Unfortunately for her assaulters, the actress decided to stand up and go on living her life normally. She fought back, filed a complaint the day after the assault, refusing to allow her attackers to get away with it.

The acid bottle did not open for me that day. I did not agree to be his willing slave either. While he stood there in front of me on that deserted passageway blocking my exit and my vision, hurling all those abuses, I had an out-of-body experience. I looked him straight in the eye, convinced that if I bowed down now, I’d never be able to recover from this. In comparison to that, the threat from the acid was a minor one.

He finally saw defeat when he saw my hand gently resting on his hand, which was still clutching the acid bottle. I was telling him that it wasn’t going to happen, that he needed to move on and forget me. That this would most likely destroy him more than me. I don’t remember much of what I said beyond that. But what I felt that day has never left me.


What Dileep and my stalker share is an entrenched kind of narcissism.
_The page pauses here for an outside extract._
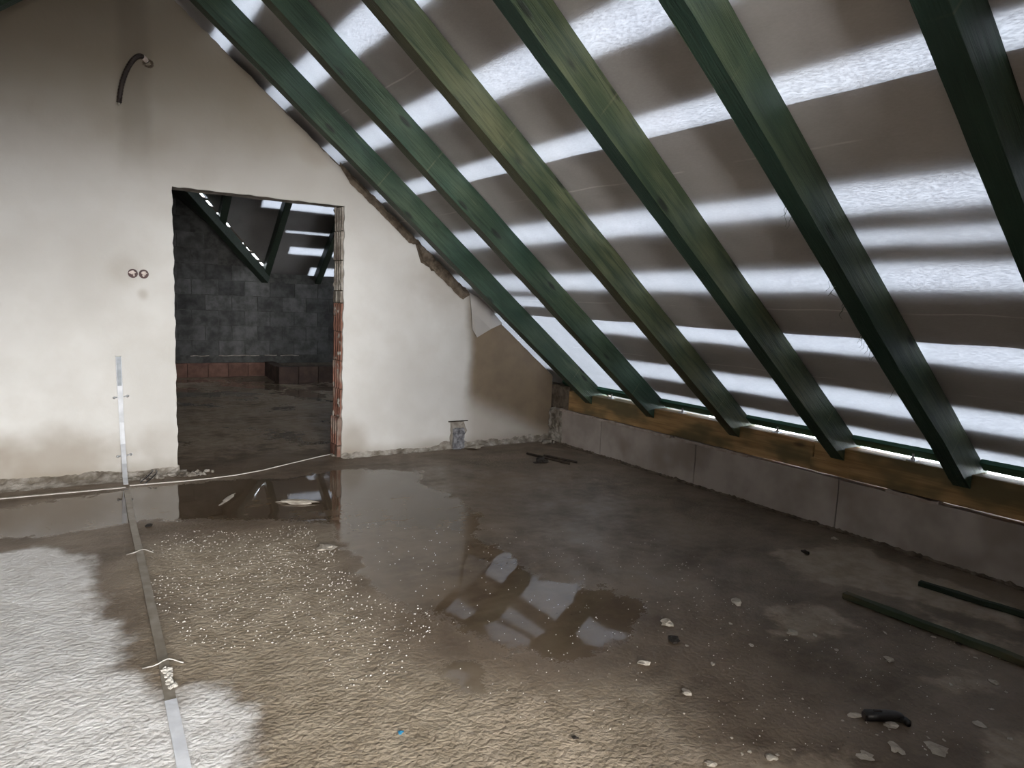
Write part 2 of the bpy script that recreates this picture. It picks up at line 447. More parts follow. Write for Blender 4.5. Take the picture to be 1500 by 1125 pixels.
M['clay'] = mat_noise('red_hollow_brick', (0.15, 0.066, 0.045), (0.26, 0.13, 0.095), 10, 0.9, 0.5, 0.01, rndmix=0.25, c3=(0.30, 0.24, 0.20))
M['greybrick'] = mat_noise('mortar_smeared_brick', (0.19, 0.165, 0.14), (0.36, 0.33, 0.29), 12, 0.9, 0.6, 0.01, c3=(0.14, 0.11, 0.09))
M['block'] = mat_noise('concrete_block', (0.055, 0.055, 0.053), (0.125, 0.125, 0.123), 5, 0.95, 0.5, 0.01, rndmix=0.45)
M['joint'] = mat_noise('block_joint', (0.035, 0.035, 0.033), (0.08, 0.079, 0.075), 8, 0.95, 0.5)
M['redbase'] = mat_noise('red_base_brick', (0.095, 0.050, 0.038), (0.16, 0.088, 0.066), 7, 0.85, 0.4, rndmix=0.35)
M['ledgebrick'] = mat_noise('dark_ledge_brick', (0.055, 0.036, 0.030), (0.10, 0.066, 0.052), 7, 0.9, 0.6, rndmix=0.3)
M['zinc'] = mat_noise('galvanised_steel', (0.55, 0.57, 0.60), (0.74, 0.76, 0.79), 14, 0.34, 0.08, 0.003, metal=0.85, spec=0.5)
M['zincflat'] = mat_noise('dull_zinc', (0.42, 0.43, 0.45), (0.54, 0.55, 0.58), 10, 0.5, 0.1, 0.003, metal=0.15, spec=0.3)
M['whitezinc'] = mat_noise('pale_zinc', (0.66, 0.68, 0.72), (0.80, 0.82, 0.86), 10, 0.5, 0.1, 0.003, metal=0.0, spec=0.4)
M['channel'] = mat_noise('dark_steel_channel', (0.16, 0.175, 0.19), (0.30, 0.32, 0.345), 8, 0.5, 0.1, 0.003, metal=0.2)
M['muddystrip'] = mat_noise('muddy_strip', (0.20, 0.17, 0.13), (0.30, 0.265, 0.22), 9, 0.5, 0.15, 0.003, metal=0.1, spec=0.5)
M['wire'] = mat_noise('tie_wire', (0.42, 0.39, 0.35), (0.62, 0.59, 0.55), 20, 0.5, 0.1, metal=0.3)
M['cord'] = mat_noise('pale_cord', (0.46, 0.43, 0.38), (0.62, 0.59, 0.54), 12, 0.8, 0.2)
M['blackplastic'] = mat_noise('black_plastic', (0.012, 0.011, 0.011), (0.022, 0.020, 0.020), 20, 0.35, 0.1, spec=0.5)
M['conduit'] = mat_noise('dark_conduit', (0.020, 0.014, 0.012), (0.045, 0.034, 0.030), 25, 0.5, 0.2)
M['socketred'] = mat_noise('maroon_plastic', (0.034, 0.013, 0.013), (0.06, 0.020, 0.019), 15, 0.5, 0.1)
M['socketpale'] = mat_noise('plaster_splash', (0.50, 0.42, 0.38), (0.66, 0.58, 0.54), 20, 0.9, 0.5)
M['rust'] = mat_noise('rusty_rod', (0.020, 0.014, 0.010), (0.05, 0.034, 0.022), 20, 0.8, 0.4)
M['chip'] = mat_noise('plaster_chip', (0.34, 0.30, 0.245), (0.52, 0.47, 0.40), 14, 0.9, 0.5)
M['grain'] = mat_noise('pale_grit_glint', (0.62, 0.58, 0.52), (0.85, 0.82, 0.77), 14, 0.5, 0.3)
M['darkbit'] = mat_noise('dark_bit', (0.015, 0.012, 0.010), (0.04, 0.032, 0.026), 14, 0.8, 0.4)
M['blue'] = mat_noise('blue_plastic', (0.03, 0.20, 0.36), (0.05, 0.28, 0.46), 14, 0.5, 0.1)
M['stub'] = mat_noise('grey_stub', (0.09, 0.09, 0.10), (0.34, 0.34, 0.36), 26, 0.7, 0.8, 0.015)
M['whitewall'] = mat_noise('grey_render', (0.36, 0.34, 0.32), (0.46, 0.44, 0.42), 2, 0.9, 0.2)
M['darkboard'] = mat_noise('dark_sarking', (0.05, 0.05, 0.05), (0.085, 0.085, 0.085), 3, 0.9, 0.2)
M['frame'] = mat_noise('window_frame_plastic', (0.6, 0.6, 0.6), (0.7, 0.7, 0.7), 3, 0.5, 0.05)

# ================================================================== SETTING
# ------------------------------------------------------------------ floor
def sdf(poly, X, Y):
    """signed distance (positive inside) of arrays to polygon"""
    P = np.array(poly)[:, :2]
    d = np.full(X.shape, 1e9); ins = np.zeros(X.shape, bool)
    n = len(P)
    for i in range(n):
        a = P[i]; b = P[(i+1) % n]; e = b-a
        t = np.clip(((X-a[0])*e[0]+(Y-a[1])*e[1])/max(e@e, 1e-9), 0, 1)
        d = np.minimum(d, np.hypot(X-a[0]-t*e[0], Y-a[1]-t*e[1]))
        c = ((a[1] > Y) != (b[1] > Y)) & (X < (b[0]-a[0])*(Y-a[1])/((b[1]-a[1]) if b[1] != a[1] else 1e-9)+a[0])
        ins ^= c
    return np.where(ins, d, -d)
def px(poly): return [onZ(x, y)[:2] for x, y in poly]
def sstep(v, a, b):
    t = np.clip((v-a)/(b-a), 0, 1); return t*t*(3-2*t)

xs = np.concatenate([np.arange(XL-0.3, -0.8, 0.12), np.arange(-0.8, 4.16, 0.032), np.arange(4.2, 6.8, 0.2)])
ys = np.concatenate([np.arange(YG-0.25, 0.6, 0.12), np.arange(0.6, 6.0, 0.032), np.arange(6.0, 12.2, 0.12)])
GX, GY = np.meshgrid(xs, ys)
fx, fy = GX.ravel(), GY.ravel()
n_lo = np.array([ns(a, b, 0, 2.0) for a, b in zip(fx, fy)])
n_hi = np.array([ns(a, b, 3, 9.0) for a, b in zip(fx, fy)])
wobble = n_lo*0.14 + n_hi*0.05
n_md = np.array([ns(a, b, 8, 4.5) for a, b in zip(fx, fy)])
DRY = px([(-500, 840), (0, 812), (60, 800), (123, 815), (130, 860), (173, 905), (168, 950), (150, 985), (200, 1012), (240, 1035), (285, 1015), (333, 1012), (368, 1055), (350, 1095), (350, 1300), (-500, 1300)])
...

In that one moment, I learnt a lot. I’d been dealing with the fear on my own for weeks, without a support system. Eventually, I came to the realisation that I was the only one who could take care of me – and that made me hold my ground. My fear had reached a point from where it could go no further.
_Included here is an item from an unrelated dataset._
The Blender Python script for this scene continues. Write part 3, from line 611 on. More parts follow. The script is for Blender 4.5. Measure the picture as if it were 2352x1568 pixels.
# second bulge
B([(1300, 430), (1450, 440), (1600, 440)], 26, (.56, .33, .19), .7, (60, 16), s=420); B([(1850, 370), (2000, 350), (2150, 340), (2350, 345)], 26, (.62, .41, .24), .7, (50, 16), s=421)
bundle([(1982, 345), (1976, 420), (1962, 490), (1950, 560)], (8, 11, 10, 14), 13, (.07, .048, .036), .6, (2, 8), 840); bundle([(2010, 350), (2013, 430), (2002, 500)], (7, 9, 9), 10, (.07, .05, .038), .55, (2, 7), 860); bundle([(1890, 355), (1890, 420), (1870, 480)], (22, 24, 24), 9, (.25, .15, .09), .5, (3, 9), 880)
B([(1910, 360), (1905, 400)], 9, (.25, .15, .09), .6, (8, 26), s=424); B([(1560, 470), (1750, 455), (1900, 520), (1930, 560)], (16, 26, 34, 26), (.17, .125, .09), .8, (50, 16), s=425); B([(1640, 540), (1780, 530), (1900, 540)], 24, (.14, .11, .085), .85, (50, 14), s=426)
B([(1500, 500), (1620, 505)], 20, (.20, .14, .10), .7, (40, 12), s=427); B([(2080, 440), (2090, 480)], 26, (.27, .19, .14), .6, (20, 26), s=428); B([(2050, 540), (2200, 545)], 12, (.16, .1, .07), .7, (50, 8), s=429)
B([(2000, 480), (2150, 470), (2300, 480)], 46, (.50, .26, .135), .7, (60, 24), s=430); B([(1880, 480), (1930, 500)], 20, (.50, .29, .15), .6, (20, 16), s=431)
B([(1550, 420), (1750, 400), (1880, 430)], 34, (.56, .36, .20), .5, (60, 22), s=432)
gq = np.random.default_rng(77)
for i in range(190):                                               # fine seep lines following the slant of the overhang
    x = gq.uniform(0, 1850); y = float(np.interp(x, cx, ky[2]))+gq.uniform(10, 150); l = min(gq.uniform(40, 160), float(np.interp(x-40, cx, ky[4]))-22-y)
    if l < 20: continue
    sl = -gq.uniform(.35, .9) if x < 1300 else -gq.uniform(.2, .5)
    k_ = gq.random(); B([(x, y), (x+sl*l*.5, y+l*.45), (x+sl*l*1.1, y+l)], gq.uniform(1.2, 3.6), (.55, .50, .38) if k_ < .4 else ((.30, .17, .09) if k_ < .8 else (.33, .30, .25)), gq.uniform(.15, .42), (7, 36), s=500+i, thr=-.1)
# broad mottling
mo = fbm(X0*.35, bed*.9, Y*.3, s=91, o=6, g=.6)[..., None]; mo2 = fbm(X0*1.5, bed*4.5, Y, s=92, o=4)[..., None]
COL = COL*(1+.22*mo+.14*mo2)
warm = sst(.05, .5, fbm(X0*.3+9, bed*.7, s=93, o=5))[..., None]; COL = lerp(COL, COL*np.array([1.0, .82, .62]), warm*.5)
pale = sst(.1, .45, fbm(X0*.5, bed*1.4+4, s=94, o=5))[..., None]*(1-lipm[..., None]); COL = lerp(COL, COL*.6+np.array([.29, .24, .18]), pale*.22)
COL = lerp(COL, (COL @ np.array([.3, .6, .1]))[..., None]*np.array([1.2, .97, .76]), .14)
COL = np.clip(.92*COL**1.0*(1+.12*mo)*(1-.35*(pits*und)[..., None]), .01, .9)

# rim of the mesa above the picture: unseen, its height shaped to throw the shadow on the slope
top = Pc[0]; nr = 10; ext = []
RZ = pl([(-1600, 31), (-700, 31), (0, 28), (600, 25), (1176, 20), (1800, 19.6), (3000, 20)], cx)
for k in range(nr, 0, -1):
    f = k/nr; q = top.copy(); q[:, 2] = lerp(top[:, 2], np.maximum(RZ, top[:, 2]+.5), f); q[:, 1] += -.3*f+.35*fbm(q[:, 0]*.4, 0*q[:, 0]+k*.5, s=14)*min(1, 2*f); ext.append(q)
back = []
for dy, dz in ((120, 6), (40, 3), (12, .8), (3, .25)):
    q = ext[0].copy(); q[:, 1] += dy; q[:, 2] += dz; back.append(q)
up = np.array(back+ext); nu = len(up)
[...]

I learnt to take the fear and the shame out of the equation. I believed that I had nothing to lose by standing my ground. So he lost instead.
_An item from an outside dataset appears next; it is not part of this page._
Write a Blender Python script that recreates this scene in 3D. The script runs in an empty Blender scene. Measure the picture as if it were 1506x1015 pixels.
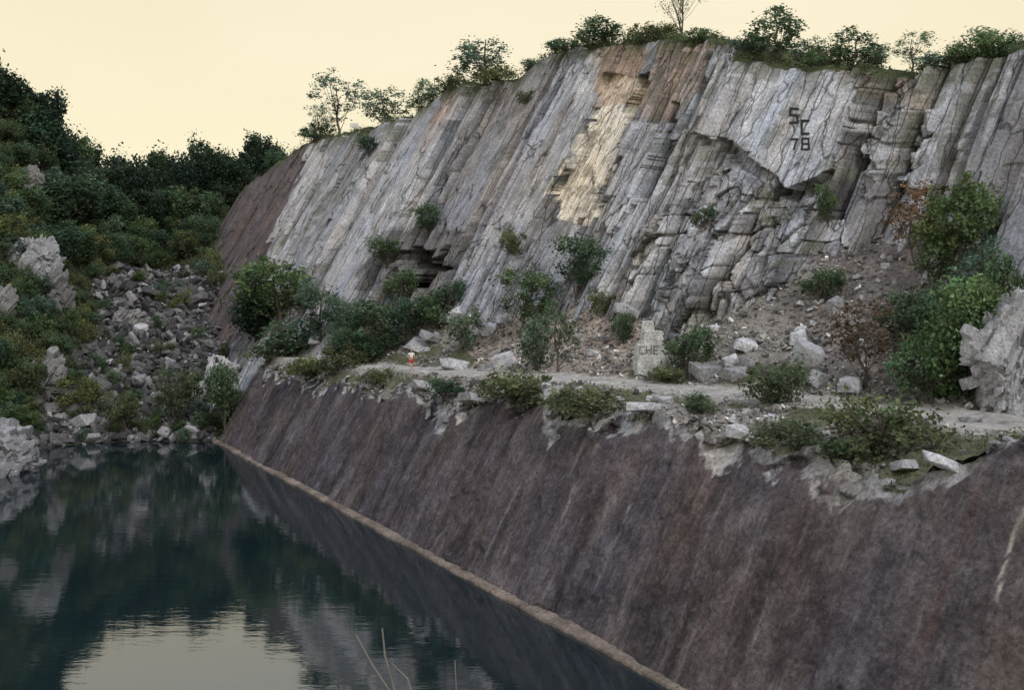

Of course, I was lucky. Many women do not escape the fate that I did.

Dileep and his cronies were probably assured of their success as they concocted their vile plan. She’s a woman, an actress, a face, a body. Take it apart, abuse it, shame it – then where would she be? A distorted mangled soul.

They only thing they forgot to account for, was an unbendable spirit. They did not anticipate the possibility, that a woman might just be a little more than a distortable pretty face or a destructible body. The fates of Dileep and his co-conspirators are really insignificant from here on. Because the southern star has already vanquished the worst fear of all. She has already won.